We find these words in the work commonly called Luke: “They said to each other, ‘Were not our hearts burning within us while Jesus was talking to us on the road, explaining the Scriptures to us?’”  (Slight pause.)

I suspect Cleopas and a companion are walking down a road they have traveled often.  I suspect they know their destination.  That possibility can certainly be gleaned from the story.

But does that mean they know where they are going?  Does that mean they know about the journey?  I think not.  And I think that’s what they find out from the traveler who joins them on the road.

I think what they really learn from that traveler is a lesson about being on the road, a lesson about the journey.  Yes, Jesus explains the Scripture.  Yes, Jesus explains the Messiah.  But what is that explanation, really?  (Slight pause.)

You have heard me say this on many occasions: the work known as Luke and the work known as Acts are two volumes of one work.  We need to understand the stories in one resonate with the stories in the other.  Taken as a whole, they inform us about both.

I think the reading we heard from Acts helps fill out the explanation of the Messiah.  That passage is filled with illustrations explaining the Messiah, but let me concentrate on one verse (quote): “Even upon the most insignificant of my people, both women and men, in those days I will pour out my Spirit; and they will prophesy.”  (Slight pause.)



As often as we take it this way, you see, the advent of the Messiah is not an end point, not a stopping point, not a goal, not a destination.  It is especially not some promise about the “sweet by and by.”

Rather, the advent of the Messiah is an invitation for us to participate in the journey and a promise that, if we participate in the work of God, we will be empowered by God for that work.  The advent of the Messiah is a sign and seal of a promise made to us by God that the covenant offered by God is real.

Jesus, you see, is not the destination.  Jesus is not a goal.  Jesus is the Messiah, a sign of the truth of the covenant.

Claiming Jesus is a destination and claiming Jesus as a destination is triumphalism, simply another way of saying ‘I win you lose.’  “I win, you lose” is not a Christian claim.  The Christian claim is that with the advent of the Messiah we are and have been summoned by God to be a priesthood of believers, doing the will of God, doing the work of God.

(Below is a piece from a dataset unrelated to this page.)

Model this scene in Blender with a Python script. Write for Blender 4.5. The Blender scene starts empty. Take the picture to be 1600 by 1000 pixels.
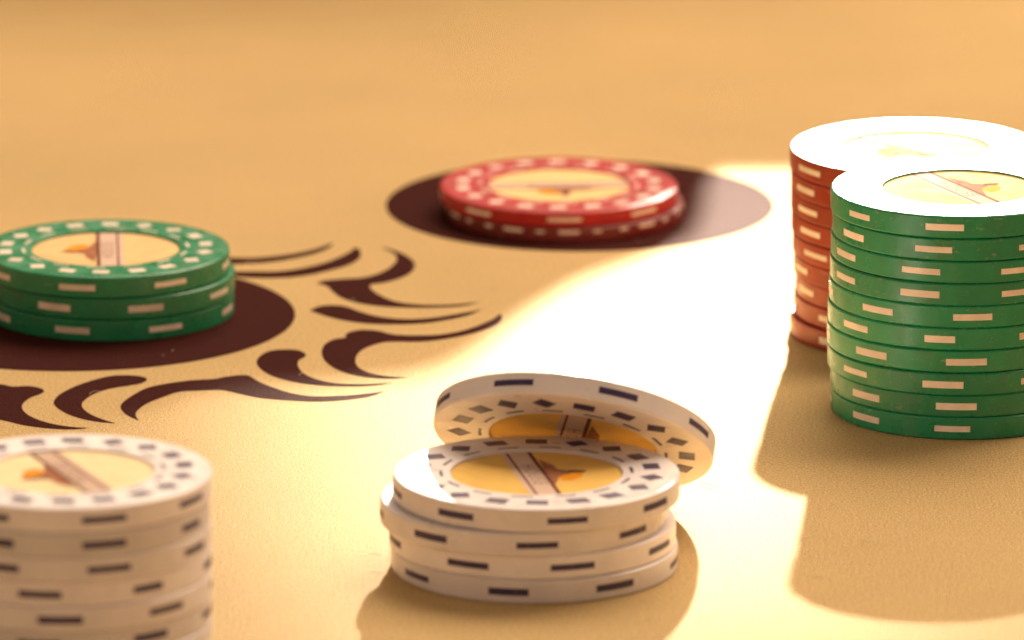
import bpy, math, random
from mathutils import Vector, Matrix, Euler
random.seed(7)
S = bpy.context.scene
C = S.collection
R_ = math.radians

# ------------------------------------------------------------------ camera
F = 14900.0                      # focal length in pixels of a 1600 px wide picture
ELEV = R_(14.3)
DIST = 1.5
cam_pos = Vector((0, -DIST*math.cos(ELEV), DIST*math.sin(ELEV)))
cd = bpy.data.cameras.new('camera'); cam = bpy.data.objects.new('camera', cd); C.objects.link(cam)
cam.location = cam_pos
cam.rotation_euler = (math.pi/2-ELEV, 0, 0)
cd.sensor_width = 36; cd.lens = 36*F/1600
cd.clip_start = 0.05; cd.clip_end = 60
cd.dof.use_dof = True; cd.dof.focus_distance = 1.415; cd.dof.aperture_fstop = 26; cd.dof.aperture_blades = 0
S.camera = cam
S.render.resolution_x = 1024; S.render.resolution_y = 640
S.view_settings.view_transform = 'Standard'; S.view_settings.look = 'None'
S.view_settings.exposure = 0; S.view_settings.gamma = 1

def ray(px, py):
    v = Vector((px-800, -(py-500), -F)).normalized()
    return cam.rotation_euler.to_matrix() @ v
def at(px, py, z=0.0):
    d = ray(px, py); t = (z-cam_pos.z)/d.z
    return cam_pos + d*t

# ------------------------------------------------------------------ light
w = bpy.data.worlds.new('World'); S.world = w; w.use_nodes = True
bg = w.node_tree.nodes['Background']
bg.inputs[0].default_value = (1.0, .74, .54, 1); bg.inputs[1].default_value = .36

AZ, SUN_EL = R_(5.6), R_(20)
AIM = at(1150, 500)
LAMP = AIM + 3.0*Vector((math.sin(AZ)*math.cos(SUN_EL), math.cos(AZ)*math.cos(SUN_EL), math.sin(SUN_EL)))
ld = bpy.data.lights.new('beam_lamp', 'SPOT'); lamp = bpy.data.objects.new('beam_lamp', ld); C.objects.link(lamp)
ld.energy = 3600; ld.color = (1.0, .88, .70); ld.shadow_soft_size = .03
ld.spot_size = 2*math.atan(.080/3.0); ld.spot_blend = 1.0
lamp.location = LAMP
lamp.rotation_euler = (AIM-LAMP).to_track_quat('-Z', 'Y').to_euler()
ad = bpy.data.lights.new('room_lamp', 'AREA'); area = bpy.data.objects.new('room_lamp', ad); C.objects.link(area)
ad.shape = 'RECTANGLE'; ad.size = 1.6; ad.size_y = 1.0; ad.energy = 54; ad.color = (1.0, .80, .60)
area.location = (.5, .9, 1.3)
area.rotation_euler = (Vector((0, 0, 0))-area.location).to_track_quat('-Z', 'Y').to_euler()

# ------------------------------------------------------------------ materials
def mat(name, col, rough=.5, spec=.5, var=.04, nscale=120., bump=0., bscale=900., sheen=0., metal=0., coat=0.):
    m = bpy.data.materials.new(name); m.use_nodes = True
    n, l = m.node_tree.nodes, m.node_tree.links
    b = n['Principled BSDF']
    b.inputs['Roughness'].default_value = rough
    b.inputs['Specular IOR Level'].default_value = spec
    b.inputs['Coat Weight'].default_value = coat
    tc = n.new('ShaderNodeTexCoord')
    nz = n.new('ShaderNodeTexNoise'); nz.inputs['Scale'].default_value = nscale; nz.inputs['Detail'].default_value = 4
    l.new(tc.outputs['Object'], nz.inputs['Vector'])
    mr = n.new('ShaderNodeMapRange'); mr.inputs[1].default_value = .3; mr.inputs[2].default_value = .7
    mr.inputs[3].default_value = 1-var; mr.inputs[4].default_value = 1+var
    l.new(nz.outputs[0], mr.inputs[0])
    mx = n.new('ShaderNodeMix'); mx.data_type = 'RGBA'; mx.blend_type = 'MULTIPLY'; mx.inputs[0].default_value = 1
    mx.inputs[6].default_value = (*col, 1); l.new(mr.outputs[0], mx.inputs[7])
    l.new(mx.outputs[2], b.inputs['Base Color'])
    if sheen:
        b.inputs['Sheen Weight'].default_value = sheen; b.inputs['Sheen Roughness'].default_value = .45
        b.inputs['Sheen Tint'].default_value = (*[min(1, c*1.3) for c in col], 1)
    if bump:
        nb = n.new('ShaderNodeTexNoise'); nb.inputs['Scale'].default_value = bscale; nb.inputs['Detail'].default_value = 3
        nb.inputs['Roughness'].default_value = .75
        l.new(tc.outputs['Object'], nb.inputs['Vector'])
        bp = n.new('ShaderNodeBump'); bp.inputs['Strength'].default_value = 1; bp.inputs['Distance'].default_value = bump
        l.new(nb.outputs[0], bp.inputs['Height']); l.new(bp.outputs[0], b.inputs['Normal'])
    return m

def worn(m, amount=.35, dirt=.25):
    n, l = m.node_tree.nodes, m.node_tree.links
    b = n['Principled BSDF']; src = b.inputs['Base Color'].links[0].from_socket
    tc = next(x for x in n if x.type == 'TEX_COORD'); oi = n.new('ShaderNodeObjectInfo')
    # every chip gets its own wear: shift the pattern by the object's random number
    add = n.new('ShaderNodeVectorMath'); add.operation = 'ADD'; l.new(tc.outputs['Object'], add.inputs[0]); l.new(oi.outputs['Random'], add.inputs[1])
    def noise(scale, lo, hi, detail=5, stretch=None):
        z = n.new('ShaderNodeTexNoise'); z.inputs['Scale'].default_value = scale; z.inputs['Detail'].default_value = detail
        src_ = add.outputs[0]
        if stretch:
            mp = n.new('ShaderNodeMapping'); mp.inputs['Scale'].default_value = stretch; mp.inputs['Rotation'].default_value = (.3, .5, .4); l.new(src_, mp.inputs[0]); src_ = mp.outputs[0]
        l.new(src_, z.inputs['Vector'])
        r_ = n.new('ShaderNodeMapRange'); r_.inputs[1].default_value = lo; r_.inputs[2].default_value = hi; l.new(z.outputs[0], r_.inputs[0]); return r_.outputs[0]
    def mixc(fac, a, col, kind='MIX'):
        x = n.new('ShaderNodeMix'); x.data_type = 'RGBA'; x.blend_type = kind
        l.new(fac, x.inputs[0]); l.new(a, x.inputs[6]); x.inputs[7].default_value = (*col, 1); return x.outputs[2]
    def scaled(f, k):
        q = n.new('ShaderNodeMath'); q.operation = 'MULTIPLY'; q.inputs[1].default_value = k; l.new(f, q.inputs[0]); return q.outputs[0]
    c = mixc(scaled(noise(220, .48, .70), dirt), src, (.16, .10, .05))            # hand dirt
    c = mixc(scaled(noise(1500, .66, .74, 3), amount), c, (.62, .52, .40))          # dust specks
    c = mixc(scaled(noise(700, .70, .73, 2, (.12, 1.6, 1.6)), amount), c, (.62, .52, .40))   # scratches
    l.new(c, b.inputs['Base Color'])
    hv = n.new('ShaderNodeHueSaturation'); 
    vr = n.new('ShaderNodeMapRange'); vr.inputs[3].default_value = .86; vr.inputs[4].default_value = 1.12; l.new(oi.outputs['Random'], vr.inputs[0])
    l.new(vr.outputs[0], hv.inputs['Value']); l.new(c, hv.inputs['Color']); l.new(hv.outputs[0], b.inputs['Base Color'])
    rr = n.new('ShaderNodeMapRange'); rr.inputs[3].default_value = b.inputs['Roughness'].default_value-.06; rr.inputs[4].default_value = b.inputs['Roughness'].default_value+.16
    l.new(noise(300, .35, .7), rr.inputs[0]); l.new(rr.outputs[0], b.inputs['Roughness'])

def felt_mat(name, col, sheen, patch=.05, spec=.25, bump=.00090):
    m = mat(name, col, rough=.75, spec=spec, var=patch, nscale=14., bump=bump, bscale=2500., sheen=sheen)
    n, l = m.node_tree.nodes, m.node_tree.links
    b = n['Principled BSDF']
    # pile of short fibres: fine variation of the yarn colour itself
    src = b.inputs['Base Color'].links[0].from_socket
    tc = next(x for x in n if x.type == 'TEX_COORD')
    nz = n.new('ShaderNodeTexNoise'); nz.inputs['Scale'].default_value = 2600; nz.inputs['Detail'].default_value = 2
    l.new(tc.outputs['Object'], nz.inputs['Vector'])
    mr = n.new('ShaderNodeMapRange'); mr.inputs[1].default_value = .35; mr.inputs[2].default_value = .65
    mr.inputs[3].default_value = .78; mr.inputs[4].default_value = 1.2
    l.new(nz.outputs[0], mr.inputs[0])
    mx = n.new('ShaderNodeMix'); mx.data_type = 'RGBA'; mx.blend_type = 'MULTIPLY'; mx.inputs[0].default_value = 1
    l.new(src, mx.inputs[6]); l.new(mr.outputs[0], mx.inputs[7]); l.new(mx.outputs[2], b.inputs['Base Color'])
    return m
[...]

Hence, the “Road to Emmaus” is not about a destination.  The road to Emmaus is about the journey.  And on that journey Jesus interpreted the Scriptures.  Certainly therefore, some of this road is about learning.  And some of this road is about learning from the journey.  And some of this road is about learning on the journey.  (Slight pause.)

If I know nothing else, I know this about the road, I know this about the journey: it does not matter how long the road is and it does not even matter if you fully know where you are going or where the road is going.  Every journey starts with one given.  Every journey starts with taking the first step.

Or perhaps even more to the point, every journey starts with being willing to take the first step.  And that is, I think, the basic question posed to us by the story of the road to Emmaus: are we willing to be on the road, on the journey with God and with each other?  Are we willing to learn?  Are we willing to take that first step?  Amen.

05/04/2014
United Church of Christ, First Congregational, Norwich, New York

ENDPIECE— It is the practice of the Pastor to speak after the Closing Hymn, but before the Congregational Response and Benediction.  This is an précis of what was said: “Theologian Miroslav Volf of Yale University has said this (quote): ‘Trust in God is a leap into the invisible, a risk taken in conviction that what cannot be seen is more secure than that which we can see.’  And, indeed, a willingness to be on the journey is a leap into the invisible, a risk taken in conviction that what cannot be seen is more secure than that which we can see.  Are we willing?”

BENEDICTION: Let us serve the world in the name of Christ.  Let the love of Christ find expression in us.  And may we love God so much, that we love nothing else too much.  May we be so in awe of God, that we are in awe of no one else and nothing else.  Amen.